Mike Caliri
New member
Has anybody tried mixing with pink noise?
Why would you want pink noise in your mix?
That would be a no. Do you by chance mean an analyzer?
So, how exactly do we make this pink noise work to our advantage when mixing? The idea is that you use a noise generator (I’ll recommend a free one in a moment) to create the pink noise, and calibrate it so that, at the stereo bus, it registers a sensible average level for mixing on your meters. With the noise level set, you solo your first source, so that it alone plays alongside the pink noise, and balance it directly against the noise by ear. You’re aiming to find the level at which the source is just barely audible above the noise, but not hidden. Then mute that source, solo the next one and repeat. And go through each and every source in the same way. Take away the noise and you’ll have your basic level mix. That’s just an overview, though. Now I’ll take you through things step-by-step.
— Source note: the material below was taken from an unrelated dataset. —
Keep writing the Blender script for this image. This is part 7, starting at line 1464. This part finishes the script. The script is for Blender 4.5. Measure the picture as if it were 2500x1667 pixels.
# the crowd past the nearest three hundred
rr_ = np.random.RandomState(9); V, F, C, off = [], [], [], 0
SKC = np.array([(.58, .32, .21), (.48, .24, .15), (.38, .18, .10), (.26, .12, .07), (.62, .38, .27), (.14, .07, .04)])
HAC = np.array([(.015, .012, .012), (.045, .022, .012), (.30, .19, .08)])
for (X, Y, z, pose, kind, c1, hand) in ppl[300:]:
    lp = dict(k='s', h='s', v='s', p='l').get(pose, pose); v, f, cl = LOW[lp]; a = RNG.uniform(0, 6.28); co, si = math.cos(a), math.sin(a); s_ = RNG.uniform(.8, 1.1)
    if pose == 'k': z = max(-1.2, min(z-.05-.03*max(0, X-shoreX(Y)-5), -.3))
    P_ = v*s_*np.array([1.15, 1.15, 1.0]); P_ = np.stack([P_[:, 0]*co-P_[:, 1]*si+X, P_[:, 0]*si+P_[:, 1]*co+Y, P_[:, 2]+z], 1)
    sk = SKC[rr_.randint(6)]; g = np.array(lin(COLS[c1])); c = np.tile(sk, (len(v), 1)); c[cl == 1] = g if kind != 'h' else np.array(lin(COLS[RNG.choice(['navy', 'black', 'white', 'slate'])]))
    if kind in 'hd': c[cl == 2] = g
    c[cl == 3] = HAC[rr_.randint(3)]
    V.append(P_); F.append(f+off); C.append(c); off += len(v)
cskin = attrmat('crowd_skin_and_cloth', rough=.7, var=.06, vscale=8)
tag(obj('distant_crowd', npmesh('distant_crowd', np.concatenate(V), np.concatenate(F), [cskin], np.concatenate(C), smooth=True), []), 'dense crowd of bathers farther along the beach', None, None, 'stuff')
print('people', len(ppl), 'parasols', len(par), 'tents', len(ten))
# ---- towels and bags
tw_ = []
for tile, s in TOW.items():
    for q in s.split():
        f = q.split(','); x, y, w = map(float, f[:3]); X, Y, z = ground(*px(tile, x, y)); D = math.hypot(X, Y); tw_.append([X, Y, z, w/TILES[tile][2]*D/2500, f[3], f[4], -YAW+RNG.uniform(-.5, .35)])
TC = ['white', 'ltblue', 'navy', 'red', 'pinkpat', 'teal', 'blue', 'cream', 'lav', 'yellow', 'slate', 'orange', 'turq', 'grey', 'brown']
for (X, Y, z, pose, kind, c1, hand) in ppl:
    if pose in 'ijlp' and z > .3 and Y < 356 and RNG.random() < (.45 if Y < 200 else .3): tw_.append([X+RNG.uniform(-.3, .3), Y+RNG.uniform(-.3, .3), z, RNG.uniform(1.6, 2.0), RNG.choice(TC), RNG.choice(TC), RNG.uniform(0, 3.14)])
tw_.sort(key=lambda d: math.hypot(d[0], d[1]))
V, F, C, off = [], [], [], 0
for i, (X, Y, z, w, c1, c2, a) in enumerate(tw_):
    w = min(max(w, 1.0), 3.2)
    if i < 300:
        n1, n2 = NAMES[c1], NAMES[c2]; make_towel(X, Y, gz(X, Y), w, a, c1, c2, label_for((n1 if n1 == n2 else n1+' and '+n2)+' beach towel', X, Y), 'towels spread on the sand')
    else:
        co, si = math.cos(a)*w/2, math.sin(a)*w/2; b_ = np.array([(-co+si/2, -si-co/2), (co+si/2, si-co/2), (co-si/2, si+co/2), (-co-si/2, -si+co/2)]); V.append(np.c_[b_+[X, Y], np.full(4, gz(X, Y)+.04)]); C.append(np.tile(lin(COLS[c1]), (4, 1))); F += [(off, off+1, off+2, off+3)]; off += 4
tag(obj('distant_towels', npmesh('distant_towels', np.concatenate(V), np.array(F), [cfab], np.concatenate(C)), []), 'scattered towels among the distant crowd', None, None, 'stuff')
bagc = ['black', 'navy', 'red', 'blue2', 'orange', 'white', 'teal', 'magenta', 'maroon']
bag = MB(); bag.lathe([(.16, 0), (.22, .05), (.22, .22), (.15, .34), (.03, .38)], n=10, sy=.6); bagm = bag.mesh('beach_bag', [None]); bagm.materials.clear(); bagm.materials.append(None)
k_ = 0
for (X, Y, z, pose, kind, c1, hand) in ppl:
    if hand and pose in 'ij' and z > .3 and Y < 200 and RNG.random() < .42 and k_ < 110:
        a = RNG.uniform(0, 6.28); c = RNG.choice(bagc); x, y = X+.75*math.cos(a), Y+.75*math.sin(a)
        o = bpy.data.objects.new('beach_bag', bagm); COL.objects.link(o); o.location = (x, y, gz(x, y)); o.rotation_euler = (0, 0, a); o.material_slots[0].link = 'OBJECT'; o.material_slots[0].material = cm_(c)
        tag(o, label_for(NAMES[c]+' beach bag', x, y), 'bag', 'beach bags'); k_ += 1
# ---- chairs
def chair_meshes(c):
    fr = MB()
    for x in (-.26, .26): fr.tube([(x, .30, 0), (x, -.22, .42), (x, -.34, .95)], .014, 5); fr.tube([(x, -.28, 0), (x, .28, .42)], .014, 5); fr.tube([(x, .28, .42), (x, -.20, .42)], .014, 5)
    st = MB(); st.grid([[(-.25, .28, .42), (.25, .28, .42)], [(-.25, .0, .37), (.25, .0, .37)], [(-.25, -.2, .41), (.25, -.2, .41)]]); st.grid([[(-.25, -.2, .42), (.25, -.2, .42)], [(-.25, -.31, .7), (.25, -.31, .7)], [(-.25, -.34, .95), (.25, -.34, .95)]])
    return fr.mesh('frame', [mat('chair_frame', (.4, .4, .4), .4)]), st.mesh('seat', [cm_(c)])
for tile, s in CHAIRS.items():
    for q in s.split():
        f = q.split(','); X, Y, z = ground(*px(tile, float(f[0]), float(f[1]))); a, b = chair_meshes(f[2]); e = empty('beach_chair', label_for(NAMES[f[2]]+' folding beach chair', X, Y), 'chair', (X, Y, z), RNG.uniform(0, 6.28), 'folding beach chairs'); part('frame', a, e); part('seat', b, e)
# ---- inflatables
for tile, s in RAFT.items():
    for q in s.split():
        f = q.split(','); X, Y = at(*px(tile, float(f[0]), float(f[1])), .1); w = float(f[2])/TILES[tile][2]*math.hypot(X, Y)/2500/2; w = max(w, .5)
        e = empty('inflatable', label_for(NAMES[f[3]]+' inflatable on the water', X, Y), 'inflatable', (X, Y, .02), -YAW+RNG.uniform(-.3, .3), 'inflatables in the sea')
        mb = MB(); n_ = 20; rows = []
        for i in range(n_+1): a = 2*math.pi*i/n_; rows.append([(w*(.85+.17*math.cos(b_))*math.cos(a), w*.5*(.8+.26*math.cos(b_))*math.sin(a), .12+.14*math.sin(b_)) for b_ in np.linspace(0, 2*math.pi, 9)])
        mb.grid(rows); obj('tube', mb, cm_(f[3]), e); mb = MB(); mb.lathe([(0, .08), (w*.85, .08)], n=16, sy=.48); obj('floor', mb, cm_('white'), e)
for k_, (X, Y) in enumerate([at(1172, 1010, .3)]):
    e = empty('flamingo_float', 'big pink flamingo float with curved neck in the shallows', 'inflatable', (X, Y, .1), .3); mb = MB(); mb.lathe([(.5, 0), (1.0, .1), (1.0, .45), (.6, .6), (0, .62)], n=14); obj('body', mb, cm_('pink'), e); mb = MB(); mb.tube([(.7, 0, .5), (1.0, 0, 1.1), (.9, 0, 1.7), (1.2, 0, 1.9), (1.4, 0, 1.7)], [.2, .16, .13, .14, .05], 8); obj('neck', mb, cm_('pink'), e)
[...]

What happened to just making stuff sound good?
Good monitoring and practice will give you good mixes.
I can see it possibly being useful for a beginner or in an adverse acoustic situation.
Most of the shortcuts that I've seen discussed are, at best, a crutch and at worst, a waste of time that keeps you from actually getting better.
Most of it has to do with some need for speed...
I always tell people that I like to take my time and I move slowly in the studio.
My backlog is 15 years long, and I only have so much free time to record. I'm always looking for tricks to help me record faster!
(Ironically, I'll often spend an entire day working on a fix that will maybe save me 30 minutes.)
I just had to cut up an hour and a half long tracking session into what ended up being 54 individual "songs"
...
if it took me more than an hour, I'd be doing it for free.